В конце XVIII — начале XIX в. резонанс вызывала главным образом консервативная сторона теории Берка, ее антиреволюционный пафос. Английский король Георг III, политику которого не раз критиковал вигский парламентарий, после публикации «Размышлений о революции во Франции» сказал: «Вы принесли пользу всем нам. Нет человека, который называл бы себя джентльменом и не считал бы себя обязанным Вам за то, как Вы поддержали дело джентльменов»{20}. «Вы, месье, — писал Берку находившийся в эмиграции будущий французский король Людовик XVIII (тогда граф Прованский), — обрели право на признание и восхищение не только моих соотечественников, но и всех суверенов, всех благомыслящих людей во всех странах и на все века»{21}.
Под влиянием книги Берка обратился к консерватизму будущий соратник Меттерниха, один из ведущих архитекторов реакционного Священного союза Ф. Генц. «Блестящим Берком» восхищался Ж. де Местр, занимающий одно из первых мест в пантеоне консерватизма{22}. Для Берка находит теплые и возвышенные слова сухой и педантичный догматик консерватизма Л. де Бональд: «Берк — это красноречивый и чувствительный защитник истинных принципов монархической конституции. Я отважусь полагать, что некоторые из моих мыслей о великих предметах звучат в унисон с его глубокими размышлениями… Никогда консервативные принципы обществ не подвергались такой атаке, и никогда их не защищали с такой гениальностью, убежденностью и смелостью»{23}.
Правда, восхищение де Местра и де Бональда Берком не равнозначно особой близости между ними. Как заметил один французский автор, «Берк задохнулся бы при режиме и Бональда, и графа де Местра»{24}. И действительно, Берк считал само собой разумеющимися те, в сущности, буржуазные права и свободы, которые утвердились в Англии; для континентальных консерваторов они были тогда просто немыслимы. Английского вига и французских феодальных реакционеров сблизила прежде всего борьба против Французской революции. Так уже у самых истоков консерватизма проявляется тенденция к консолидации в ответ на революционную угрозу, причем чаще всего на основе сдвига в сторону более реакционного полюса.
Имена Ж. де Местра (1753–1821) и Л. де Бональда (1754–1840) всегда фигурируют рядом, в одной связке, и для этого есть серьезные основания. «Вы всегда писали о том, что я думал, я всегда писал о том, о чем думали Вы», — говорится в одном из писем де Местра де Бональду{25}. Тот же де Местр писал своему единомышленнику в 1818 г.: «Возможно, природа решила позабавиться, натянув в таком совершенном созвучии две струны: Ваш дух и мой! (Столь полный унисон — уникальный феномен») {26}. Даже их первые значительные произведения появились синхронно — в 1796 г., когда Великая французская революция прошла через все основные фазы своего развития.

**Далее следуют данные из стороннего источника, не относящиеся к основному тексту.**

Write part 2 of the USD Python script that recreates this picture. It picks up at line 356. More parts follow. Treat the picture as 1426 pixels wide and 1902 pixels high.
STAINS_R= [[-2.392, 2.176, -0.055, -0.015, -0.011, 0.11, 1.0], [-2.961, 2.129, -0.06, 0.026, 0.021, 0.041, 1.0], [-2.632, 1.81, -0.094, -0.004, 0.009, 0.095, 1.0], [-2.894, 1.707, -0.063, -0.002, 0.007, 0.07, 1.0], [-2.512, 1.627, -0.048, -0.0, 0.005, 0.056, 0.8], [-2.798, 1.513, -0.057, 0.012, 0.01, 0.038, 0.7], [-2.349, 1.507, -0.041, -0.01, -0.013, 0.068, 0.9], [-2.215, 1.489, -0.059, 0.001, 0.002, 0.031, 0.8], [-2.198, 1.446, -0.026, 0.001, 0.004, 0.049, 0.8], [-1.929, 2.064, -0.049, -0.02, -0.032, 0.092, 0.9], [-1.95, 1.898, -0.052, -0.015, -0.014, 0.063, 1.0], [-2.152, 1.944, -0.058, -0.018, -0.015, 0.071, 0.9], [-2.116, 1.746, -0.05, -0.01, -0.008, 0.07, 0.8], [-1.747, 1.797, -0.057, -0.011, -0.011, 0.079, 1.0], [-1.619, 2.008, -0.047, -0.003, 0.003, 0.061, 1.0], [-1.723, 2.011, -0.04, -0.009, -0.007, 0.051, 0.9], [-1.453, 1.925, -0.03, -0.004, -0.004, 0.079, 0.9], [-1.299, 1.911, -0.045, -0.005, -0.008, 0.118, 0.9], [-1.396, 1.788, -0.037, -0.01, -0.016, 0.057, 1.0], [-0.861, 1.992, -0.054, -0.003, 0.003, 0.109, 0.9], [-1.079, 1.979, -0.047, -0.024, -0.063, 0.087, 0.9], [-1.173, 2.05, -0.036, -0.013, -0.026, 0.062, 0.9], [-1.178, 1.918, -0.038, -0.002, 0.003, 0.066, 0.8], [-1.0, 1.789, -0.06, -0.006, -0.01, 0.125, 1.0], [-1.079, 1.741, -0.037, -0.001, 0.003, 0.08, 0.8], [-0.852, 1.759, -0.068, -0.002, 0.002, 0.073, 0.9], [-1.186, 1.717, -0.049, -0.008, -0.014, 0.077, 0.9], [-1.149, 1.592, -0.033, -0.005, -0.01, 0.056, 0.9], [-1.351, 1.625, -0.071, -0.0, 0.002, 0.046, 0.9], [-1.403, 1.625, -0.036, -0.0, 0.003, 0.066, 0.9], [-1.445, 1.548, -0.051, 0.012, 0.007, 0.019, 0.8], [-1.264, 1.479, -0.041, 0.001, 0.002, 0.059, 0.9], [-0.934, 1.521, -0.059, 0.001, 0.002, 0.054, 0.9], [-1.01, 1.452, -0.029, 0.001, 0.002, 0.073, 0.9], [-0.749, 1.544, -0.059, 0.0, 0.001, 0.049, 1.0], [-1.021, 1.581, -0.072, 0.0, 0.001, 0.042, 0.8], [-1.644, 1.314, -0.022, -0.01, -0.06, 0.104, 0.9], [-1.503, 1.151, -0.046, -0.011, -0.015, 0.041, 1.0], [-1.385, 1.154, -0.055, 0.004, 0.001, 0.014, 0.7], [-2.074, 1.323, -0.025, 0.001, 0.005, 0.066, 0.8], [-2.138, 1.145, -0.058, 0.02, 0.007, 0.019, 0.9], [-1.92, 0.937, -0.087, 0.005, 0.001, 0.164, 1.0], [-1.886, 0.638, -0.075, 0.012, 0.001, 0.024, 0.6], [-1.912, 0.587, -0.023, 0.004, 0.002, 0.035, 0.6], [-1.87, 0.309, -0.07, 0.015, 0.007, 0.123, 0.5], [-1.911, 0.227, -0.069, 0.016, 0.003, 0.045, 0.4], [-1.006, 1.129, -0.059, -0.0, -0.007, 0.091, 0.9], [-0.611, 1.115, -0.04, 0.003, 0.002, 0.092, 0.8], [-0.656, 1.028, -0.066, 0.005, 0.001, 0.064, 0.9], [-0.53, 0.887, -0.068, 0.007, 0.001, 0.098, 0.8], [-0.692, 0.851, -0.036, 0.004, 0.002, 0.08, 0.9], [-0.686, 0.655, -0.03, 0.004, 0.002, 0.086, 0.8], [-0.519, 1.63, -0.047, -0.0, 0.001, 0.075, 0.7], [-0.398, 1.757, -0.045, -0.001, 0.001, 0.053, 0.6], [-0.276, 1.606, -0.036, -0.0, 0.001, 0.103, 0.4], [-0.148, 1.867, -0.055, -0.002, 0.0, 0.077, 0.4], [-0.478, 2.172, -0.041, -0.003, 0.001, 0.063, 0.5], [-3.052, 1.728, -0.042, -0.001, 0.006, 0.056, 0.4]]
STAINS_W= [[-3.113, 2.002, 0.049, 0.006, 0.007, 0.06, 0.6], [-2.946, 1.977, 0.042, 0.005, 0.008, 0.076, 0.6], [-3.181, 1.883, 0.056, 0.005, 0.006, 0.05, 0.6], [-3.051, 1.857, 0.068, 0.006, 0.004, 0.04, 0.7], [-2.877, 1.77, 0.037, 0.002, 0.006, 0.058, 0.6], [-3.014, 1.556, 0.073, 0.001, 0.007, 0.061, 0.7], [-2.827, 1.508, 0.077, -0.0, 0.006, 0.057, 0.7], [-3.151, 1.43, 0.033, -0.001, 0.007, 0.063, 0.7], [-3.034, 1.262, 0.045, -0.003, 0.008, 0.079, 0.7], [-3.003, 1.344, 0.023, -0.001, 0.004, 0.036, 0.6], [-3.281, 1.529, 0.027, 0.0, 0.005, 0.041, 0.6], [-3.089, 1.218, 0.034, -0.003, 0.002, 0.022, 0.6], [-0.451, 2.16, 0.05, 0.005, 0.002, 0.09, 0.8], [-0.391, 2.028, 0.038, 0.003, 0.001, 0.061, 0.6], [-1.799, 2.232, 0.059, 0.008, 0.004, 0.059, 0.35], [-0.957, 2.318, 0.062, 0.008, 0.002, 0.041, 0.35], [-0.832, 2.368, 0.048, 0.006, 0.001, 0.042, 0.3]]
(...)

Интересно, что оба они первоначально восприняли революцию спокойно, даже не без некоторой доли сочувствия. Будучи далекими от Версаля, аскетичными по характеру, оба с осуждением взирали на развращенные нравы придворного мира. Они не принадлежали к родовой аристократии. Де Местр не был даже французом. Он происходил из савойского «дворянства мантии»; его отец был возведен во дворянство сардинским королем за заслуги в деле кодификации законов королевства. Л. де Бо-нальд был выходцем из провинциальной дворянской семьи в Лангедоке, поставлявшей французским королям чиновников. Революция застала его мэром небольшого городка. Ее противником де Бональд стал позже, чем Берк, только в 1791 г., когда был принят закон о переводе духовного сословия в обычное гражданское состояние. Де Местр изменил свою благожелательную к революции позицию на враждебную несколько раньше: после провозглашения Декларации прав человека и гражданина. Затем антиреволюционные и антидемократические взгляды двух диоскуров консерватизма были подогреты конфискацией их владений.

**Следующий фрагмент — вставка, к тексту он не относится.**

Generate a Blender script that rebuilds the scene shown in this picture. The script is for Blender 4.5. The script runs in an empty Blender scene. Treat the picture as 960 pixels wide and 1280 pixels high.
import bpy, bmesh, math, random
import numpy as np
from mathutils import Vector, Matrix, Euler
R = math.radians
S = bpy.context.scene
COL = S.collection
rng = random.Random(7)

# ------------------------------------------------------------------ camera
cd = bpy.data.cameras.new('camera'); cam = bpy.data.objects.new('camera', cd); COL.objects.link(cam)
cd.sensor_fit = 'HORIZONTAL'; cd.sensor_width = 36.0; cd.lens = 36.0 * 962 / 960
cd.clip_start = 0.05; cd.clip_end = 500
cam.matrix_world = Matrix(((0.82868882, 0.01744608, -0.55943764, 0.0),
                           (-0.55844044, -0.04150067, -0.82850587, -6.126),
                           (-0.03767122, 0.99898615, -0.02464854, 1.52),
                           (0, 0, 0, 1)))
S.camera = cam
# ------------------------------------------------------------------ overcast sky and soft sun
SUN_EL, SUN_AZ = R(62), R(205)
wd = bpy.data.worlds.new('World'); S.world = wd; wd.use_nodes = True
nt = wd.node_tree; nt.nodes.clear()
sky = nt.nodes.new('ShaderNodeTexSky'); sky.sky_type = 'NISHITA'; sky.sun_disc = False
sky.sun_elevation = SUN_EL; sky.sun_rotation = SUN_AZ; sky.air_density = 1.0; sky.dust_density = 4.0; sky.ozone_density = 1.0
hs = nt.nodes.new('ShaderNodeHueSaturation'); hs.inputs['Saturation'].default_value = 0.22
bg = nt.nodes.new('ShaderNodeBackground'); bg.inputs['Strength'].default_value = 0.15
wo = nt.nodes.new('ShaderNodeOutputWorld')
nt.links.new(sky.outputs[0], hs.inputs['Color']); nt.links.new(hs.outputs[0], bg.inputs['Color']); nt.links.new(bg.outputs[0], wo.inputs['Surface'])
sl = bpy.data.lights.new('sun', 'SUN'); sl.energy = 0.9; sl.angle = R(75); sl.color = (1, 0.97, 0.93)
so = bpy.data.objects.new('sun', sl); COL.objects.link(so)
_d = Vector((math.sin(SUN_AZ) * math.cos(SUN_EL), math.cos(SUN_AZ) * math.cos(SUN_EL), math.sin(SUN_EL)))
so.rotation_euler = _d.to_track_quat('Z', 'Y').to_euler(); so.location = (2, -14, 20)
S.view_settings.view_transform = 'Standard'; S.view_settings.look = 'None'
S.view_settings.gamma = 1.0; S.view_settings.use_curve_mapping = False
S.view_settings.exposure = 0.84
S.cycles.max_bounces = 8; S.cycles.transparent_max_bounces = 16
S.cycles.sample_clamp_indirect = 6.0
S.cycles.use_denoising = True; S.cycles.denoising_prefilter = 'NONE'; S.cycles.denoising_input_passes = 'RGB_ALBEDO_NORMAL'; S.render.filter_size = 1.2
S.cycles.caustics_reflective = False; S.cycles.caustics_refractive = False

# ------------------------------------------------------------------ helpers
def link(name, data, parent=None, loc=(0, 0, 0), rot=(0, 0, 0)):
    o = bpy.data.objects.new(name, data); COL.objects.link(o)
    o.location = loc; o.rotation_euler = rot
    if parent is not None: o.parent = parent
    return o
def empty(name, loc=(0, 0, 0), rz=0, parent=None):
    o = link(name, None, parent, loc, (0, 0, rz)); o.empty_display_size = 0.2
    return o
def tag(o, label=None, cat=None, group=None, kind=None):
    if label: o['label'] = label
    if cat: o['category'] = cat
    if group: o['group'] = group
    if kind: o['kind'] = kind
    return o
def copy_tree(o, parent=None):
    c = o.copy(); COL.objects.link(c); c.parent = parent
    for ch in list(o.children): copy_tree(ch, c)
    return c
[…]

Несмотря на существенное, а порой даже детальное сходство их воззрений, у каждого из них было свое лицо, свой метод, свой стиль. Оба, особенно де Местр, получили превосходное образование, обладали незаурядными познаниями в разных областях. По своим человеческим качествам они стояли (выше большинства тех аристократов, чьи интересы они так ревностно отстаивали. Их взгляды предстают как крайнее проявление мракобесия и фанатизма не в силу каких-то личных патологических свойств, а в силу логики их ультраконсервативной позиции.